┌──

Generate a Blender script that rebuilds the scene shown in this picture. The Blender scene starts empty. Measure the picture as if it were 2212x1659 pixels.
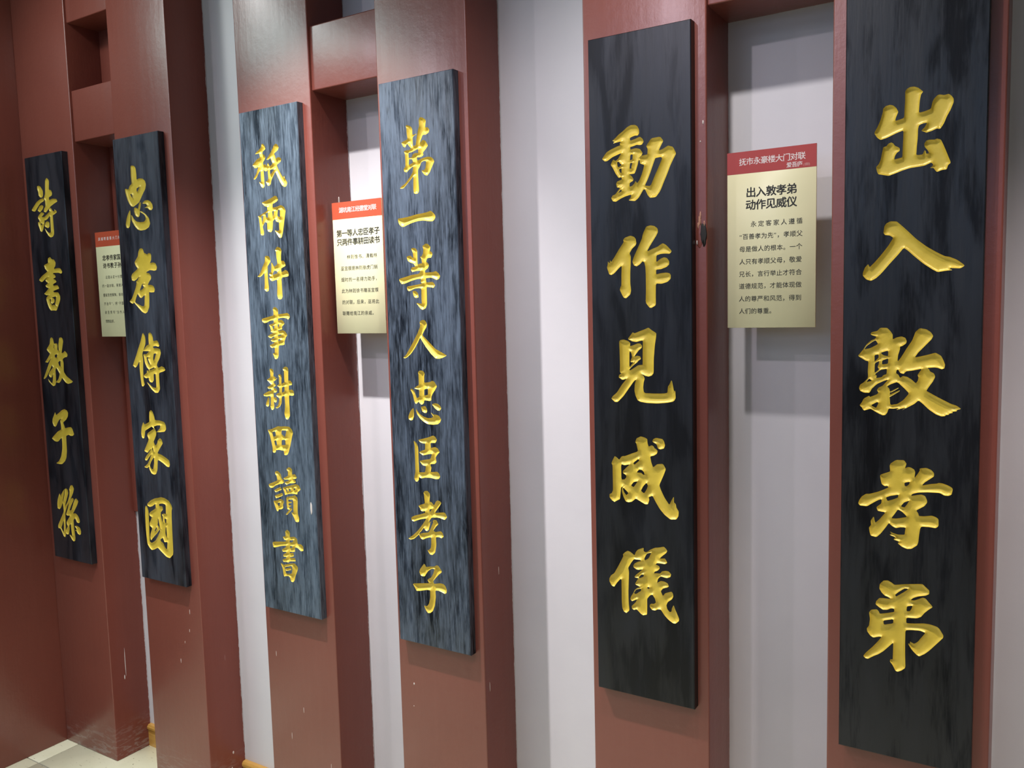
import bpy, bmesh, math, random
import numpy as np
from mathutils import Vector, Matrix

# ---------------------------------------------------------------- scale
S = 1.635                       # metres per survey unit
FZ = 0.9772                     # floor below the survey origin
def P(x, y, z): return Vector((x * S, y * S, (z + FZ) * S))
sc = bpy.context.scene
COL = sc.collection

# ---------------------------------------------------------------- camera
cd = bpy.data.cameras.new('camera'); cam = bpy.data.objects.new('camera', cd); COL.objects.link(cam)
cd.sensor_fit = 'HORIZONTAL'; cd.sensor_width = 36.0; cd.lens = 36.0 * 1824.19 / 2212.0
cd.clip_start = 0.02; cd.clip_end = 60
r_ = Vector((0.8481, 0.5292, -0.0257)).normalized(); u_ = Vector((-0.0275, 0.0925, 0.9953)); f_ = Vector((-0.5291, 0.8435, -0.0930)).normalized()
u_ = r_.cross(f_).normalized(); r_ = f_.cross(u_).normalized()
M = Matrix((r_, u_, -f_)).transposed().to_4x4(); M.translation = P(2.3001, -1.0, -0.0294); cam.matrix_world = M
sc.camera = cam

# ---------------------------------------------------------------- world, light, exposure
w = bpy.data.worlds.new('world'); sc.world = w; w.use_nodes = True
w.node_tree.nodes['Background'].inputs[0].default_value = (0.80, 0.86, 1.0, 1)
w.node_tree.nodes['Background'].inputs[1].default_value = 0.25
sc.view_settings.view_transform = 'Standard'; sc.view_settings.look = 'None'
sc.view_settings.exposure = 0.06; sc.view_settings.gamma = 1.0; sc.view_settings.use_curve_mapping = False
LAMPS = [  # kind, x, y, z (survey units), watts, colour, radius, aim, cone
    ('near', 0.72, -0.385, 0.745, 15, (0.96, 0.97, 0.96), .07, (0.80, 0.0, 0.0), 125),
    ('near', 1.33, -0.385, 0.745, 225, (0.98, 0.95, 0.97), .018, (1.33, 0.02, -1.5), 80),
    ('near', 1.94, -0.375, 0.745, 54, (0.99, 0.955, 0.97), .026, (1.90, 0.0, -0.95), 98),
    ('near', 2.58, -0.375, 0.745, 125, (1.0, 0.91, 0.92), .026, (2.50, 0.0, -1.4), 66),  # guessed next lamp of the row, added to brighten the right wall
    ('far', 0.69, -1.25, 0.745, 30, (0.95, 0.86, 0.97), .03, (1.3, 0.0, -0.75), 92),
    ('far', 1.60, -1.00, 0.745, 34, (0.95, 0.84, 0.97), .03, (1.75, 0.0, -0.65), 92),
]
def new_light(kind, name, loc, watts, col, **kw):
    l = bpy.data.lights.new(name, kind); l.energy = watts; l.color = col
    for k, v in kw.items(): setattr(l, k, v)
    o = bpy.data.objects.new(name, l); COL.objects.link(o); o.location = loc
    return o
for kind, x, y, z, wt, c, rad, aim, cone in LAMPS:
    o = new_light('SPOT', 'spot_' + kind, P(x, y, z), wt, c, shadow_soft_size=rad, spot_size=math.radians(cone), spot_blend=0.9)
    o.rotation_euler = (P(*aim) - P(x, y, z)).to_track_quat('-Z', 'Y').to_euler()
for x, y, wt, sx, sy, c in ((0.42, -0.92, 24, 0.8, 1.2, (0.74, 1.0, 0.98)), (1.35, -1.75, 11, 1.2, 1.2, (0.58, 0.72, 1.0)), (-0.9, -1.6, 14, 1.2, 1.2, (0.62, 0.78, 1.0)), (2.9, -1.7, 3, 0.6, 1.2, (1.0, 0.93, 0.90))):
    new_light('AREA', 'ceiling_area_light', P(x, y, 0.79), wt, c, shape='RECTANGLE', size=sx, size_y=sy)   # first placed from the glare, the others unseen fill added for sheen
o = new_light('AREA', 'blue_sheen_light', P(1.3, -2.58, 0.45), 15, (0.38, 0.62, 1.0), shape='RECTANGLE', size=4.2, size_y=0.8)   # unseen blue area light added for sheen on the upper boards
o.rotation_euler = (math.radians(90), 0, 0)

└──

## TASK STATEMENT
Output the material word for word, omitting its pictures.

## OUTPUT FOR THIS TASK
Generate a Blender script that rebuilds the scene shown in this picture. The Blender scene starts empty. Measure the picture as if it were 2212x1659 pixels.
import bpy, bmesh, math, random
import numpy as np
from mathutils import Vector, Matrix

# ---------------------------------------------------------------- scale
S = 1.635                       # metres per survey unit
FZ = 0.9772                     # floor below the survey origin
def P(x, y, z): return Vector((x * S, y * S, (z + FZ) * S))
sc = bpy.context.scene
COL = sc.collection

# ---------------------------------------------------------------- camera
cd = bpy.data.cameras.new('camera'); cam = bpy.data.objects.new('camera', cd); COL.objects.link(cam)
cd.sensor_fit = 'HORIZONTAL'; cd.sensor_width = 36.0; cd.lens = 36.0 * 1824.19 / 2212.0
cd.clip_start = 0.02; cd.clip_end = 60
r_ = Vector((0.8481, 0.5292, -0.0257)).normalized(); u_ = Vector((-0.0275, 0.0925, 0.9953)); f_ = Vector((-0.5291, 0.8435, -0.0930)).normalized()
u_ = r_.cross(f_).normalized(); r_ = f_.cross(u_).normalized()
M = Matrix((r_, u_, -f_)).transposed().to_4x4(); M.translation = P(2.3001, -1.0, -0.0294); cam.matrix_world = M
sc.camera = cam

# ---------------------------------------------------------------- world, light, exposure
w = bpy.data.worlds.new('world'); sc.world = w; w.use_nodes = True
w.node_tree.nodes['Background'].inputs[0].default_value = (0.80, 0.86, 1.0, 1)
w.node_tree.nodes['Background'].inputs[1].default_value = 0.25
sc.view_settings.view_transform = 'Standard'; sc.view_settings.look = 'None'
sc.view_settings.exposure = 0.06; sc.view_settings.gamma = 1.0; sc.view_settings.use_curve_mapping = False
LAMPS = [  # kind, x, y, z (survey units), watts, colour, radius, aim, cone
    ('near', 0.72, -0.385, 0.745, 15, (0.96, 0.97, 0.96), .07, (0.80, 0.0, 0.0), 125),
    ('near', 1.33, -0.385, 0.745, 225, (0.98, 0.95, 0.97), .018, (1.33, 0.02, -1.5), 80),
    ('near', 1.94, -0.375, 0.745, 54, (0.99, 0.955, 0.97), .026, (1.90, 0.0, -0.95), 98),
    ('near', 2.58, -0.375, 0.745, 125, (1.0, 0.91, 0.92), .026, (2.50, 0.0, -1.4), 66),  # guessed next lamp of the row, added to brighten the right wall
    ('far', 0.69, -1.25, 0.745, 30, (0.95, 0.86, 0.97), .03, (1.3, 0.0, -0.75), 92),
    ('far', 1.60, -1.00, 0.745, 34, (0.95, 0.84, 0.97), .03, (1.75, 0.0, -0.65), 92),
]
def new_light(kind, name, loc, watts, col, **kw):
    l = bpy.data.lights.new(name, kind); l.energy = watts; l.color = col
    for k, v in kw.items(): setattr(l, k, v)
    o = bpy.data.objects.new(name, l); COL.objects.link(o); o.location = loc
    return o
for kind, x, y, z, wt, c, rad, aim, cone in LAMPS:
    o = new_light('SPOT', 'spot_' + kind, P(x, y, z), wt, c, shadow_soft_size=rad, spot_size=math.radians(cone), spot_blend=0.9)
    o.rotation_euler = (P(*aim) - P(x, y, z)).to_track_quat('-Z', 'Y').to_euler()
for x, y, wt, sx, sy, c in ((0.42, -0.92, 24, 0.8, 1.2, (0.74, 1.0, 0.98)), (1.35, -1.75, 11, 1.2, 1.2, (0.58, 0.72, 1.0)), (-0.9, -1.6, 14, 1.2, 1.2, (0.62, 0.78, 1.0)), (2.9, -1.7, 3, 0.6, 1.2, (1.0, 0.93, 0.90))):
    new_light('AREA', 'ceiling_area_light', P(x, y, 0.79), wt, c, shape='RECTANGLE', size=sx, size_y=sy)   # first placed from the glare, the others unseen fill added for sheen
o = new_light('AREA', 'blue_sheen_light', P(1.3, -2.58, 0.45), 15, (0.38, 0.62, 1.0), shape='RECTANGLE', size=4.2, size_y=0.8)   # unseen blue area light added for sheen on the upper boards
o.rotation_euler = (math.radians(90), 0, 0)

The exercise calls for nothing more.